* Dataset section *

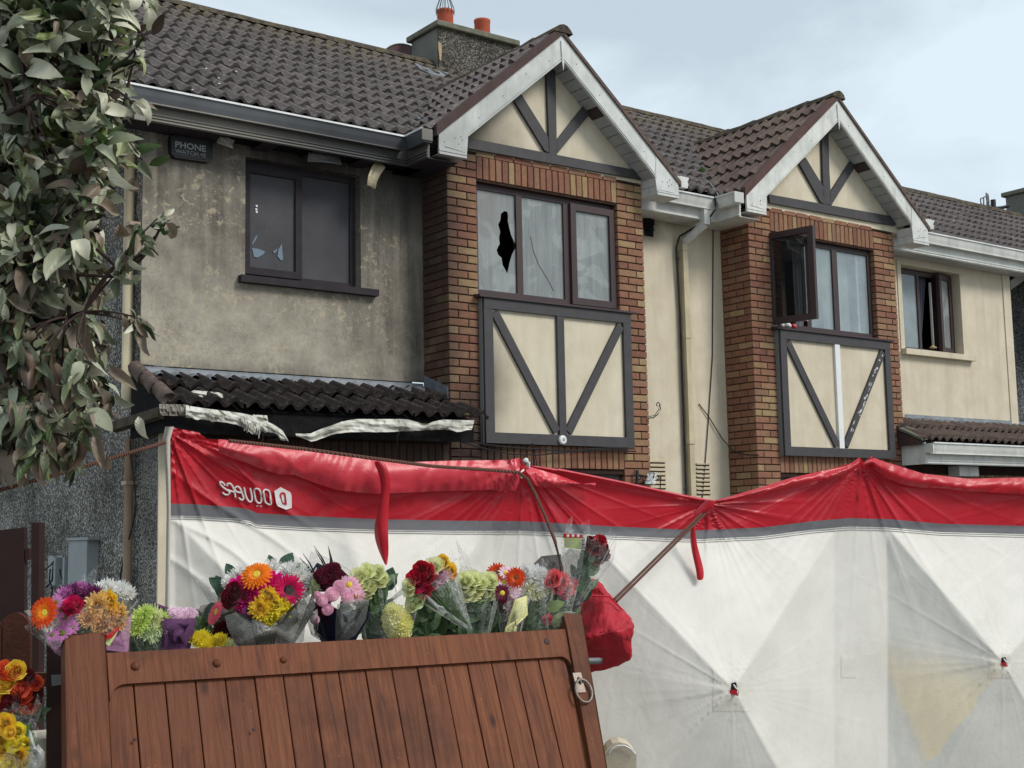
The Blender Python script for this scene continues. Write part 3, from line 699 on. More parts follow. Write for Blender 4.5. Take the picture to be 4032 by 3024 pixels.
# ---- gable triangles over the bays
def gable(H, xc, zap, xl, xr, rendm, verge, upv, boxm, beams, Yf=YF):
    k = .842
    tri = [(xl+.02, YB, 5.21), (xr-.02, YB, 5.21), (xc, YB, zap-.2)]
    gw_ = MB().prism(tri, (0, .12, 0)).build('gable_panel', rendm, H)
    for pl in beams: flat_poly(pl, YB-.002, .03, 'timber_beam', M['timber'], gw_)
    # bargeboards, mitred at the apex
    for s, xe in ((-1, xl), (1, xr)):
        ze = zap-k*abs(xe-xc); xi = xe-s*.30; zi = zap-k*abs(xi-xc)
        bb = MB().prism([(xc, Yf, zap), (xe, Yf, ze), (xe, Yf, ze-.02), (xi, Yf, zi-.255), (xc, Yf, zap-.255)], (0, .022, 0)).build('bargeboard', upv, H)
        for q, off in ((.215, .012), (.24, .02)):
            MB().prism([(xc, Yf-.008, zap-q), (xi, Yf-.008, zi-q), (xi, Yf-.008, zi-q-.010), (xc, Yf-.008, zap-q-.010)], (0, .007, 0)).build('moulding', upv, bb)
        # box end
        P = [(xe, 5.045), (xe, ze-.0), (xi, zi-.02), (xi-s*.02, zi-.26), (xi-s*.0, 5.045)]
        be = MB().prism([(x, Yf-.006, z) for x, z in P], (0, .02, 0)).build('box_end', boxm, H)
        MB().box((min(xe, xi)+.0, Yf-.012, 5.045), (max(xe, xi), Yf-.0065, 5.058)).build('moulding', boxm, be)
        MB().box((min(xe, xi)+.0, Yf-.012, 5.075), (max(xe, xi), Yf-.0065, 5.088)).build('moulding', boxm, be)
        MB().prism([(xe+(-s)*.06, Yf-.009, ze-.12), (xe-s*.065, Yf-.009, ze-.115), (xi+s*.02, Yf-.009, 5.10), (xi+s*.012, Yf-.009, 5.10)], (0, .002, 0)).build('joint_line', M['wire_grey'], be)
        for q in range(5):
            c = (xe-s*U(.05, .26), Yf-.007, U(5.12, ze+.02)); MB().lathe(c, (0, -1, 0), [(.006, 0), (.005, .003)], 6).build('nail', M['wire_grey'], be)
        MB().box((min(xe, xi-s*0)+.004, Yf+.014, 5.045), (max(xe, xi)-.004, YB-.002, 5.052)).build('box_soffit', boxm, H)
        # inner cheek of the box: two boards with a joint
        x_in = xi; 
        for za, zb in ((5.053, 5.14), (5.146, 5.24)): boxo('box_cheek', (x_in-.004, Yf+.016, za), (x_in+.004, YB-.002, zb), boxm, H)
        for q in range(5):
            tt = (q+.6)/5.2; bx = lerp(xc, xe, tt); MB().lathe((bx, Yf-.001, zap-k*abs(bx-xc)-U(.06, .16)), (0, -1, 0), [(.006, 0), (.005, .003)], 6).build('nail', M['wire_grey'], bb)
        # sloping soffit boards behind the barge
        L_ = abs(xi-xc); nb = 13
        for q in range(nb):
            a0 = (q+.06)/nb*L_; a1 = (q+.96)/nb*L_
            if a0 > L_: break
            P = [(xc+s*a0, Yf+.022, zap-k*a0-.235), (xc+s*a1, Yf+.022, zap-k*a1-.235), (xc+s*a1, YB-.001, zap-k*a1-.235), (xc+s*a0, YB-.001, zap-k*a0-.235)]
            MB().prism(P, (0, 0, .008)).build('soffit_board', M['frame'] if (s == 1 and q == 5) else M['upvc_grey'], H)
        MB().prism([(xc, Yf+.022, zap-.222), (xi, Yf+.022, zi-.222), (xi, YB, zi-.222), (xc, YB, zap-.222)], (0, 0, .02)).build('soffit_backing', M['mortar'], H)
        # smooth verge band on top of the barge
        hv = .10 if s == -1 else .045
        P = [(xc, zap+hv), (xe+s*.03, ze+hv-k*.03), (xe+s*.03, ze-.01-k*.03), (xc, zap+.005)]
        MB().prism([(x, Yf-.02, z) for x, z in P], (0, .10, 0)).build('verge', verge if s == -1 else M['tile_brown'], H)
    MB().prism([(xc-.022, Yf-.012, zap-.06), (xc+.022, Yf-.012, zap-.06), (xc+.012, Yf-.012, zap-.27), (xc, Yf-.012, zap-.36), (xc-.014, Yf-.012, zap-.27)], (0, .01, 0)).build('apex_cover', upv, H)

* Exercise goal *
Leave out the pictures and print every line of the data exactly.

* Result of this exercise *
The Blender Python script for this scene continues. Write part 3, from line 699 on. More parts follow. Write for Blender 4.5. Take the picture to be 4032 by 3024 pixels.
# ---- gable triangles over the bays
def gable(H, xc, zap, xl, xr, rendm, verge, upv, boxm, beams, Yf=YF):
    k = .842
    tri = [(xl+.02, YB, 5.21), (xr-.02, YB, 5.21), (xc, YB, zap-.2)]
    gw_ = MB().prism(tri, (0, .12, 0)).build('gable_panel', rendm, H)
    for pl in beams: flat_poly(pl, YB-.002, .03, 'timber_beam', M['timber'], gw_)
    # bargeboards, mitred at the apex
    for s, xe in ((-1, xl), (1, xr)):
        ze = zap-k*abs(xe-xc); xi = xe-s*.30; zi = zap-k*abs(xi-xc)
        bb = MB().prism([(xc, Yf, zap), (xe, Yf, ze), (xe, Yf, ze-.02), (xi, Yf, zi-.255), (xc, Yf, zap-.255)], (0, .022, 0)).build('bargeboard', upv, H)
        for q, off in ((.215, .012), (.24, .02)):
            MB().prism([(xc, Yf-.008, zap-q), (xi, Yf-.008, zi-q), (xi, Yf-.008, zi-q-.010), (xc, Yf-.008, zap-q-.010)], (0, .007, 0)).build('moulding', upv, bb)
        # box end
        P = [(xe, 5.045), (xe, ze-.0), (xi, zi-.02), (xi-s*.02, zi-.26), (xi-s*.0, 5.045)]
        be = MB().prism([(x, Yf-.006, z) for x, z in P], (0, .02, 0)).build('box_end', boxm, H)
        MB().box((min(xe, xi)+.0, Yf-.012, 5.045), (max(xe, xi), Yf-.0065, 5.058)).build('moulding', boxm, be)
        MB().box((min(xe, xi)+.0, Yf-.012, 5.075), (max(xe, xi), Yf-.0065, 5.088)).build('moulding', boxm, be)
        MB().prism([(xe+(-s)*.06, Yf-.009, ze-.12), (xe-s*.065, Yf-.009, ze-.115), (xi+s*.02, Yf-.009, 5.10), (xi+s*.012, Yf-.009, 5.10)], (0, .002, 0)).build('joint_line', M['wire_grey'], be)
        for q in range(5):
            c = (xe-s*U(.05, .26), Yf-.007, U(5.12, ze+.02)); MB().lathe(c, (0, -1, 0), [(.006, 0), (.005, .003)], 6).build('nail', M['wire_grey'], be)
        MB().box((min(xe, xi-s*0)+.004, Yf+.014, 5.045), (max(xe, xi)-.004, YB-.002, 5.052)).build('box_soffit', boxm, H)
        # inner cheek of the box: two boards with a joint
        x_in = xi; 
        for za, zb in ((5.053, 5.14), (5.146, 5.24)): boxo('box_cheek', (x_in-.004, Yf+.016, za), (x_in+.004, YB-.002, zb), boxm, H)
        for q in range(5):
            tt = (q+.6)/5.2; bx = lerp(xc, xe, tt); MB().lathe((bx, Yf-.001, zap-k*abs(bx-xc)-U(.06, .16)), (0, -1, 0), [(.006, 0), (.005, .003)], 6).build('nail', M['wire_grey'], bb)
        # sloping soffit boards behind the barge
        L_ = abs(xi-xc); nb = 13
        for q in range(nb):
            a0 = (q+.06)/nb*L_; a1 = (q+.96)/nb*L_
            if a0 > L_: break
            P = [(xc+s*a0, Yf+.022, zap-k*a0-.235), (xc+s*a1, Yf+.022, zap-k*a1-.235), (xc+s*a1, YB-.001, zap-k*a1-.235), (xc+s*a0, YB-.001, zap-k*a0-.235)]
            MB().prism(P, (0, 0, .008)).build('soffit_board', M['frame'] if (s == 1 and q == 5) else M['upvc_grey'], H)
        MB().prism([(xc, Yf+.022, zap-.222), (xi, Yf+.022, zi-.222), (xi, YB, zi-.222), (xc, YB, zap-.222)], (0, 0, .02)).build('soffit_backing', M['mortar'], H)
        # smooth verge band on top of the barge
        hv = .10 if s == -1 else .045
        P = [(xc, zap+hv), (xe+s*.03, ze+hv-k*.03), (xe+s*.03, ze-.01-k*.03), (xc, zap+.005)]
        MB().prism([(x, Yf-.02, z) for x, z in P], (0, .10, 0)).build('verge', verge if s == -1 else M['tile_brown'], H)
    MB().prism([(xc-.022, Yf-.012, zap-.06), (xc+.022, Yf-.012, zap-.06), (xc+.012, Yf-.012, zap-.27), (xc, Yf-.012, zap-.36), (xc-.014, Yf-.012, zap-.27)], (0, .01, 0)).build('apex_cover', upv, H)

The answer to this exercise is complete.